PROBLEM TO WORK ON: Copy out lines with the word "this" from the material that follows.

Entries with scene source code:
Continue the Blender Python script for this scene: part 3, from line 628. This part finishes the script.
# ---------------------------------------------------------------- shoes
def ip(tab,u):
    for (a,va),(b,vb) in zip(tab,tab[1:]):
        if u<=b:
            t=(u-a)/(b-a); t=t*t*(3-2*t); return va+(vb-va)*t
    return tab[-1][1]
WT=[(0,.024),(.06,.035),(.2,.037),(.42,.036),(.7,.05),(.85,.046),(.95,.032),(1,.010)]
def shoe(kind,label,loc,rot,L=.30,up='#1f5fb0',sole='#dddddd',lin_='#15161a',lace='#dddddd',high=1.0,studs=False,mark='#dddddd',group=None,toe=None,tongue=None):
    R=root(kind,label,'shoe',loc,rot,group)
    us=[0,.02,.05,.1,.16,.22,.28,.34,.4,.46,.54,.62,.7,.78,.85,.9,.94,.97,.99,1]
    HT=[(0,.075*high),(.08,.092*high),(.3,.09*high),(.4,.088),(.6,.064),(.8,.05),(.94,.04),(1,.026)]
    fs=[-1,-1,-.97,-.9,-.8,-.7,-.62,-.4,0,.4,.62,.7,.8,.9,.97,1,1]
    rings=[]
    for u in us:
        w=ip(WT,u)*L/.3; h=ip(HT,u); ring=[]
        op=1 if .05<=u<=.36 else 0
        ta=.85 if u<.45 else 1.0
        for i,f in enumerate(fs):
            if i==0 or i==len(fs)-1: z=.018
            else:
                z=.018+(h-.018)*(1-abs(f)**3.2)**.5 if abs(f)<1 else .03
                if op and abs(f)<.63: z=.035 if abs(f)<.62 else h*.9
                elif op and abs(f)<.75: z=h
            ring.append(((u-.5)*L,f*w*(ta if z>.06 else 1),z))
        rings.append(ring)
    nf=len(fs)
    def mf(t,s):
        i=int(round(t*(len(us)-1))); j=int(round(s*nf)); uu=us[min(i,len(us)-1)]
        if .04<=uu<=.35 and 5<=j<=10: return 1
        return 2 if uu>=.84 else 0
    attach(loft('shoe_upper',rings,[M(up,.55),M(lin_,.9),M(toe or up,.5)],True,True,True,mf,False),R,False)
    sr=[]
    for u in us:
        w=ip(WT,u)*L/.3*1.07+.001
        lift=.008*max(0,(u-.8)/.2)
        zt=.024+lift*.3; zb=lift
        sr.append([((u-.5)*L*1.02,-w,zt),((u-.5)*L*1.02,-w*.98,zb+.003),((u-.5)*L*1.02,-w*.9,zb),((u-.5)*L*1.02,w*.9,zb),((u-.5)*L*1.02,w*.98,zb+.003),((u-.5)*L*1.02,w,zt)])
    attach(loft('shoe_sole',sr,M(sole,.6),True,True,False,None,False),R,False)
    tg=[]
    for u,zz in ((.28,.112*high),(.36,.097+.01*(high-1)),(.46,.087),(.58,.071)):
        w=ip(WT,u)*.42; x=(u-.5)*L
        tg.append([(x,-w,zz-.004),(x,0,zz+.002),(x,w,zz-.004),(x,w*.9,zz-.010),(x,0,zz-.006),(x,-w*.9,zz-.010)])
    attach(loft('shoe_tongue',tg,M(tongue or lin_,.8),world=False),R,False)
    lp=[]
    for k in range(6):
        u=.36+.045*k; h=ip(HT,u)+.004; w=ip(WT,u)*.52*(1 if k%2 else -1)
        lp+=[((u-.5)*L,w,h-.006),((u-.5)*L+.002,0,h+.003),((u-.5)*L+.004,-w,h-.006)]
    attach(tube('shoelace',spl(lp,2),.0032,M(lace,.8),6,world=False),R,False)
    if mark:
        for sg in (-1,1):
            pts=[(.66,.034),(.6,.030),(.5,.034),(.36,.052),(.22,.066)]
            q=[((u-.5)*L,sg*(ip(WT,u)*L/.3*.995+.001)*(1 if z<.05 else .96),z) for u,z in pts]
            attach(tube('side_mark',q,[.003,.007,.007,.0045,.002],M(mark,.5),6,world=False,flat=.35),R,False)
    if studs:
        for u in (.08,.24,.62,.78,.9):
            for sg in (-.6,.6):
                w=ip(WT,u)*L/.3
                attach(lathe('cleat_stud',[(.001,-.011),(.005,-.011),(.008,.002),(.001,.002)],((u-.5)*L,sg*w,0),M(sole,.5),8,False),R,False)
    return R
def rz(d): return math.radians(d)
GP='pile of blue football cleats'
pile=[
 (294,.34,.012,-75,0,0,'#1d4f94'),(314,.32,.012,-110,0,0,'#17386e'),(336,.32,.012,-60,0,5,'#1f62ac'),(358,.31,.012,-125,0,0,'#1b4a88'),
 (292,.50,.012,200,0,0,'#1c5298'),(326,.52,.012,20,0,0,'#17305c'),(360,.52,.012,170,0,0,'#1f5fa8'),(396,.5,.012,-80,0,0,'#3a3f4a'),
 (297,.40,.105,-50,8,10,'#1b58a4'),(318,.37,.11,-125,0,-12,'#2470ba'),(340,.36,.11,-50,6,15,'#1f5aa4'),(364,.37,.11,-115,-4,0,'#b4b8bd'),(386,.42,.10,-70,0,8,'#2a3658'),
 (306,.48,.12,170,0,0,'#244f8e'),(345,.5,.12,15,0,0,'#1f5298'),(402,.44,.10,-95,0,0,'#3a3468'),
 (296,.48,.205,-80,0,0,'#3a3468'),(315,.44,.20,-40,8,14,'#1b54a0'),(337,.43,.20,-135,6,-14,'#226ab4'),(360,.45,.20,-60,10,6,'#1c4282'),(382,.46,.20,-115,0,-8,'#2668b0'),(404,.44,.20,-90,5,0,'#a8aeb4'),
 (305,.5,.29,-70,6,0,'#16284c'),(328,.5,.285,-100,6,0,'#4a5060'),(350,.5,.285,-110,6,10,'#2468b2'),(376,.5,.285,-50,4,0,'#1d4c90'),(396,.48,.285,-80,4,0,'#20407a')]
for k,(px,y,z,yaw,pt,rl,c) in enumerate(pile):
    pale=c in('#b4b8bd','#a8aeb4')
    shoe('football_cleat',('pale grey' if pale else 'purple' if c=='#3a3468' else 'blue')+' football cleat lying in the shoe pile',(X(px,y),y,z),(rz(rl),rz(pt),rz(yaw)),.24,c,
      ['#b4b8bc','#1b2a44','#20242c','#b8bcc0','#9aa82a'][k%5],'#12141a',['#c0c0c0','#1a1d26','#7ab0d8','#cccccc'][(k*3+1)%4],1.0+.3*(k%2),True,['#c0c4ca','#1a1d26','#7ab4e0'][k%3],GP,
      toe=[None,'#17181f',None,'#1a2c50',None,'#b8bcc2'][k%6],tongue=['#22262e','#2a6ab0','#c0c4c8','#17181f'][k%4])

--

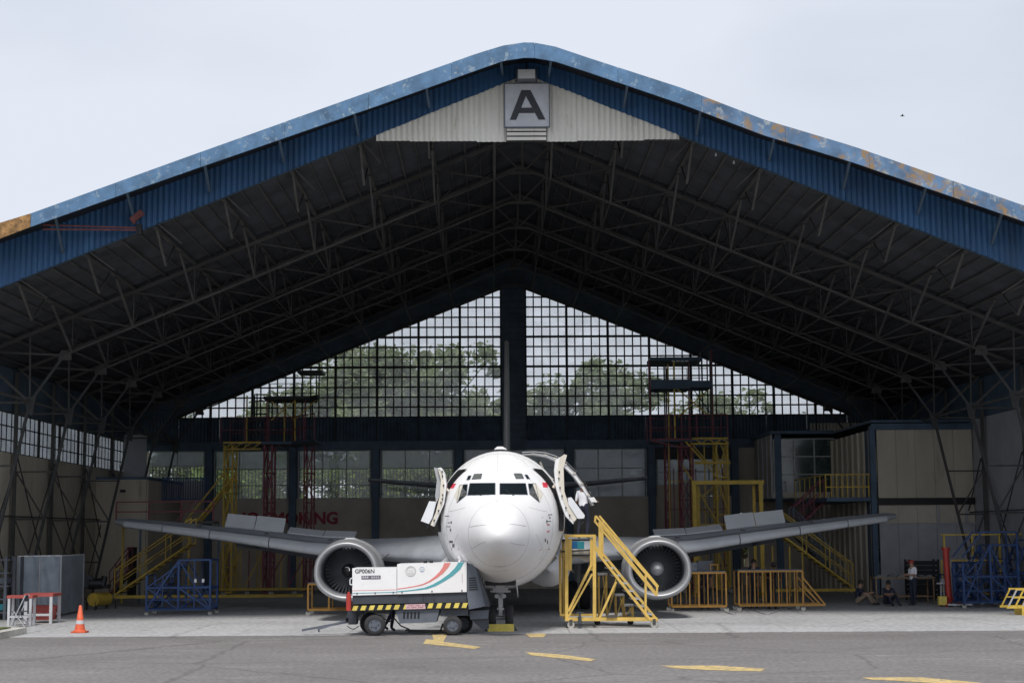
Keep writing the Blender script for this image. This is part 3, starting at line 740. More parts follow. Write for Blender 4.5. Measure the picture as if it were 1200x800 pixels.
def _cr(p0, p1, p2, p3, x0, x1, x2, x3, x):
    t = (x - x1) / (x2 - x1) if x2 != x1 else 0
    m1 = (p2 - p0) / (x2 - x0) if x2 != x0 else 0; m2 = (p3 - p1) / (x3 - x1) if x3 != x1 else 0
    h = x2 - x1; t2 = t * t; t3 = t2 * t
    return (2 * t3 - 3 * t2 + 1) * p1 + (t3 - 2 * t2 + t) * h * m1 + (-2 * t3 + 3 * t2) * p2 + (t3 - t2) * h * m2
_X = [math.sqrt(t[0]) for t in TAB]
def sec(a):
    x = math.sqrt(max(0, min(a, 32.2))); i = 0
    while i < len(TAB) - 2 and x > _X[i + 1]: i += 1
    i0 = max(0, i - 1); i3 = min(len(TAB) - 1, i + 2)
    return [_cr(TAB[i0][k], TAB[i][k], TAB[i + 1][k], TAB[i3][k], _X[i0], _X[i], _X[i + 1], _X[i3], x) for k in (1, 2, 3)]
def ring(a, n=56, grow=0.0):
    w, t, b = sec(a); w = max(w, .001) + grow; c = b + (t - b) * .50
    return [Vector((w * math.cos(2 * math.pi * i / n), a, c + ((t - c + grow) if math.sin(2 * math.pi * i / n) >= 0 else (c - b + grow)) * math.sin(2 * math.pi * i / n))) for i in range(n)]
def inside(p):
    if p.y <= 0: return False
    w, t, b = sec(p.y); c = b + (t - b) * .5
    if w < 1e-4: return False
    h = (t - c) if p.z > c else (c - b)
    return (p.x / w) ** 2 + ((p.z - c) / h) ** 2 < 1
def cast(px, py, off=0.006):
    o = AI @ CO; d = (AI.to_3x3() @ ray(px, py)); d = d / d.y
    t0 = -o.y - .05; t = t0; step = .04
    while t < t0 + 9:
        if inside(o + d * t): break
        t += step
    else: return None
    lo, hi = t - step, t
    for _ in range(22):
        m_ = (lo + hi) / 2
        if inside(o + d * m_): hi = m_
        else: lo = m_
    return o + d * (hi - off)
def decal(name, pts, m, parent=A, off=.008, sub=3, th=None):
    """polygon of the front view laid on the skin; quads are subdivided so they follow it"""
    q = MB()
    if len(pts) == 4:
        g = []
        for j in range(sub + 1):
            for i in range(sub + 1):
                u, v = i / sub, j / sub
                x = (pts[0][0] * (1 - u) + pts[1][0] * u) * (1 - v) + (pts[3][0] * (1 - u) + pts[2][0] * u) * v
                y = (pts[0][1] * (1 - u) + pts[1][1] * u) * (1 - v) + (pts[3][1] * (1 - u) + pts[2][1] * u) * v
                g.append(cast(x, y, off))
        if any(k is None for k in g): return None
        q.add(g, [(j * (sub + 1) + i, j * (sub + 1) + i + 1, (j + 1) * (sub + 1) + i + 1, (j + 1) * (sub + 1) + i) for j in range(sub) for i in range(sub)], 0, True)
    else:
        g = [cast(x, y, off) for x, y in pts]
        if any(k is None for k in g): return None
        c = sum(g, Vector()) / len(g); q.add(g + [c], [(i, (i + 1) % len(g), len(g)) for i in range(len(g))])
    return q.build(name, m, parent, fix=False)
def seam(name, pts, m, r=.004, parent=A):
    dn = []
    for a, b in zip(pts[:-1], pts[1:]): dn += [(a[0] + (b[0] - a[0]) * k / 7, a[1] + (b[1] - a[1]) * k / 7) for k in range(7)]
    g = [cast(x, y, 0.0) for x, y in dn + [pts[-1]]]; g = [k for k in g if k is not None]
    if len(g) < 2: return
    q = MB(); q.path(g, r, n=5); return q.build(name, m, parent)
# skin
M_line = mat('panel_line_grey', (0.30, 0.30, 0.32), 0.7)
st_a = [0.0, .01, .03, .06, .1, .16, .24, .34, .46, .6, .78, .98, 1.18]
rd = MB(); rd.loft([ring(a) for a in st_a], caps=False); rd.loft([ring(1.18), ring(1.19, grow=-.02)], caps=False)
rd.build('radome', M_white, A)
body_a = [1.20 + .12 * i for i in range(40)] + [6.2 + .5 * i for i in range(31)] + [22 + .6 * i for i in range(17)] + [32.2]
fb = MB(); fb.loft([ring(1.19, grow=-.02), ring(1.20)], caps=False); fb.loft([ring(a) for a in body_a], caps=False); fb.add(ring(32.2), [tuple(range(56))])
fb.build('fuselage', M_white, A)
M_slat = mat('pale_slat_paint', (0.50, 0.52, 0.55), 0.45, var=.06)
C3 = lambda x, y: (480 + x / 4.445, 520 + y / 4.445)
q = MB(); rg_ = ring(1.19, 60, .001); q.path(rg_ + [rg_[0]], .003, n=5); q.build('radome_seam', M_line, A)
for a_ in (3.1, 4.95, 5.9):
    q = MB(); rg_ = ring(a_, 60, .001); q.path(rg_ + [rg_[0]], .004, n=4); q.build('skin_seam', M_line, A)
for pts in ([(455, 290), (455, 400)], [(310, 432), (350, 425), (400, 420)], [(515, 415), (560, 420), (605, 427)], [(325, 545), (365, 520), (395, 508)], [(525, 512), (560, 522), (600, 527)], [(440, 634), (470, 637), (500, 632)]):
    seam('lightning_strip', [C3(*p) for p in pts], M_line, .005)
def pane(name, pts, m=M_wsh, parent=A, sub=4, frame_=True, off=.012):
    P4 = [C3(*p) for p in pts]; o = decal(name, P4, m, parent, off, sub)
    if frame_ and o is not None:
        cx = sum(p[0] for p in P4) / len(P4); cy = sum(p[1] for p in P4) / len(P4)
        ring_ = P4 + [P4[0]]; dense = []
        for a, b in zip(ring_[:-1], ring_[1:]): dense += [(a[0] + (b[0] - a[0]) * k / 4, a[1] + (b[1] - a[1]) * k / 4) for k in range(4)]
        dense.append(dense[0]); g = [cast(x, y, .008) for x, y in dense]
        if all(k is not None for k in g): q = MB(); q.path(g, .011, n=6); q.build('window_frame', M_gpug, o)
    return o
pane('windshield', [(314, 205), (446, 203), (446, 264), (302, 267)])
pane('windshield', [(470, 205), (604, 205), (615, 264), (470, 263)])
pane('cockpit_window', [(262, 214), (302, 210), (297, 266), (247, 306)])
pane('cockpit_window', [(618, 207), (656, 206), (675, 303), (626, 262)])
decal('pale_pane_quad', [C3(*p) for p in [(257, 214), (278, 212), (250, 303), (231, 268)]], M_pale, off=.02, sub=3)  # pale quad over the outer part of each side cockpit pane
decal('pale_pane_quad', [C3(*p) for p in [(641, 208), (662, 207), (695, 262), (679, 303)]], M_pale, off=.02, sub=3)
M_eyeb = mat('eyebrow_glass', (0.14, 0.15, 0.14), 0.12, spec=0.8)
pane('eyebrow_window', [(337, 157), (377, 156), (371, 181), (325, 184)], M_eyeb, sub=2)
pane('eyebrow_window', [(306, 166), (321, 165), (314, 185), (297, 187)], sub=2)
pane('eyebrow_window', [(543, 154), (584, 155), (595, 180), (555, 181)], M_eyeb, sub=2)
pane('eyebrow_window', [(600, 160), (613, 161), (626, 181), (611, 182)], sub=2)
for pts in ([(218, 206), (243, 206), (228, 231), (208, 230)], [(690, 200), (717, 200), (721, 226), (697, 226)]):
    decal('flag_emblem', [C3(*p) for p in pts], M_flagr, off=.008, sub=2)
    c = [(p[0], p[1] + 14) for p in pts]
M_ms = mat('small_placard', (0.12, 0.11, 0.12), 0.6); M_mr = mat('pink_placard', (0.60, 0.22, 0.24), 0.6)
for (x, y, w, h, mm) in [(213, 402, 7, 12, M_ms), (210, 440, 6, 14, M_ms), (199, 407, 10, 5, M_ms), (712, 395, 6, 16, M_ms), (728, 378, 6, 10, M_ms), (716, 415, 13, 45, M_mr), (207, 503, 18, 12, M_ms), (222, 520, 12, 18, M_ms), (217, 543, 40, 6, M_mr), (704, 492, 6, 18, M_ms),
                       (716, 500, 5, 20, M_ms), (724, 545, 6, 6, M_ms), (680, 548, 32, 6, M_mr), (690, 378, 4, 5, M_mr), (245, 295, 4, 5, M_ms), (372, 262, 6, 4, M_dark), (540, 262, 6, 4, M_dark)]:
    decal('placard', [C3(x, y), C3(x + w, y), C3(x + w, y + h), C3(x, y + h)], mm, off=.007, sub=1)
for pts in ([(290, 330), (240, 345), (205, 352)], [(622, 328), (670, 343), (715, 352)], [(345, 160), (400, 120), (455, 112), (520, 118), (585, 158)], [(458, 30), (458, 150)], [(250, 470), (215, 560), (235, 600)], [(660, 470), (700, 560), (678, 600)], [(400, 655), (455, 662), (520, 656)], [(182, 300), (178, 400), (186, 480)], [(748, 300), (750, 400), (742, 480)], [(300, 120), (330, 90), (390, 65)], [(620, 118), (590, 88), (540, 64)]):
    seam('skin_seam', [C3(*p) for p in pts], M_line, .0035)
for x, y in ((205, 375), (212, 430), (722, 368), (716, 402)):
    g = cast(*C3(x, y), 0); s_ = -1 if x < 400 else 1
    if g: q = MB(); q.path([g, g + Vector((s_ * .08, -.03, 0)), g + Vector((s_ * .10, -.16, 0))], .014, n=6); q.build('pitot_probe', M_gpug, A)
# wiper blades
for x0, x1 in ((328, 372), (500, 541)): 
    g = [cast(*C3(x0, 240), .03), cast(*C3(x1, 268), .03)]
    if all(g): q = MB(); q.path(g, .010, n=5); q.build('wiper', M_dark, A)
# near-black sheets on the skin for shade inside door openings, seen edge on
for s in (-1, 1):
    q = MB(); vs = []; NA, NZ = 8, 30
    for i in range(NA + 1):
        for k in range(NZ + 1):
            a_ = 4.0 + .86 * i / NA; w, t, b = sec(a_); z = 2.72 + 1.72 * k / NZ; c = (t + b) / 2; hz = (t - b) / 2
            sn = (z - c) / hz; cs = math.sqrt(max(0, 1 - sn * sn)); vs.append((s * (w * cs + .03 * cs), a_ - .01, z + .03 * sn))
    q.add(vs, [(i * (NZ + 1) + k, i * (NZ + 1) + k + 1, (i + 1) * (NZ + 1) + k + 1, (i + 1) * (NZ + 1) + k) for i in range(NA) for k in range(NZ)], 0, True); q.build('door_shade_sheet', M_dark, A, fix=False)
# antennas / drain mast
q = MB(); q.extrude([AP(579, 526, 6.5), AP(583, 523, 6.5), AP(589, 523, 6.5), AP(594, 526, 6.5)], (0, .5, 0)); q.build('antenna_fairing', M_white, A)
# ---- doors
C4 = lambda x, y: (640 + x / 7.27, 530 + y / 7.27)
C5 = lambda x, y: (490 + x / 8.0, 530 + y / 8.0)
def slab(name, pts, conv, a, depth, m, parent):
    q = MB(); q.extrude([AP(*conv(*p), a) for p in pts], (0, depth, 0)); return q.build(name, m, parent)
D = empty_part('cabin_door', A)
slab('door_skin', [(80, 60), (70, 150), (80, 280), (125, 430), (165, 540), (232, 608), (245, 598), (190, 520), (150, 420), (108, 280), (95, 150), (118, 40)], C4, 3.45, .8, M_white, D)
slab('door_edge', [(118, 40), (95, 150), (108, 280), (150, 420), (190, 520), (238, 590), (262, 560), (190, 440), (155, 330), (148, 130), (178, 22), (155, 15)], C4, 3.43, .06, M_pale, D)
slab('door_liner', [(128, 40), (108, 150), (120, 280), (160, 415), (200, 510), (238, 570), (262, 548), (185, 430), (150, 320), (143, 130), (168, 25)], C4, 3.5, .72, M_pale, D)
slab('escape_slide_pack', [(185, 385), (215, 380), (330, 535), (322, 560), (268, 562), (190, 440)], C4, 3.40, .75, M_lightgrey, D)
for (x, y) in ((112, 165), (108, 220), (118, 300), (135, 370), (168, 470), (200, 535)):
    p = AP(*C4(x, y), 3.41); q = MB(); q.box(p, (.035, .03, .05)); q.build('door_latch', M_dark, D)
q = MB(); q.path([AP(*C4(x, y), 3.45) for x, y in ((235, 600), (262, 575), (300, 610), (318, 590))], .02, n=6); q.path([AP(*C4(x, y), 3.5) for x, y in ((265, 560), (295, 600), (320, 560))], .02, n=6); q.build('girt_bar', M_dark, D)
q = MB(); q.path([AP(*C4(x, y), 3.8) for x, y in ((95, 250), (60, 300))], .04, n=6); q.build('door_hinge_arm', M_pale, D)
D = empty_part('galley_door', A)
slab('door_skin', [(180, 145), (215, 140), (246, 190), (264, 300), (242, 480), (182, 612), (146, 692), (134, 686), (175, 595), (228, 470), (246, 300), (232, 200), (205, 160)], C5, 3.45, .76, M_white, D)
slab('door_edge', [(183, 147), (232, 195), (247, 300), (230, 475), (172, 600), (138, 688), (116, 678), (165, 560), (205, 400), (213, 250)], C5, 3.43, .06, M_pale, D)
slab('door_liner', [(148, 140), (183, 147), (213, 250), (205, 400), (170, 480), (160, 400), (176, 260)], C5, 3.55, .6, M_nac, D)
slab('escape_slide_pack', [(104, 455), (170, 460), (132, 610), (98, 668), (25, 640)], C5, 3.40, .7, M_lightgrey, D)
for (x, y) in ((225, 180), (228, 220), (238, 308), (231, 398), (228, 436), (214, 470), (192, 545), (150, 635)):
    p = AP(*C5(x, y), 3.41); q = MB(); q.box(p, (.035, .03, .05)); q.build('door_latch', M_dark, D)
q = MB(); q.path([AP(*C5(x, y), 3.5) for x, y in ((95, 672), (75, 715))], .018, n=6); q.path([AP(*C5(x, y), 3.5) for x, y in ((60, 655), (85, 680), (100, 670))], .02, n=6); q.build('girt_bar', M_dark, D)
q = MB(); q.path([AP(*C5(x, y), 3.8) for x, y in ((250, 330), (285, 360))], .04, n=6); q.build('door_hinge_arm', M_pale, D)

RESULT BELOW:
Continue the Blender Python script for this scene: part 3, from line 628. This part finishes the script.
Keep writing the Blender script for this image. This is part 3, starting at line 740. More parts follow. Write for Blender 4.5. Measure the picture as if it were 1200x800 pixels.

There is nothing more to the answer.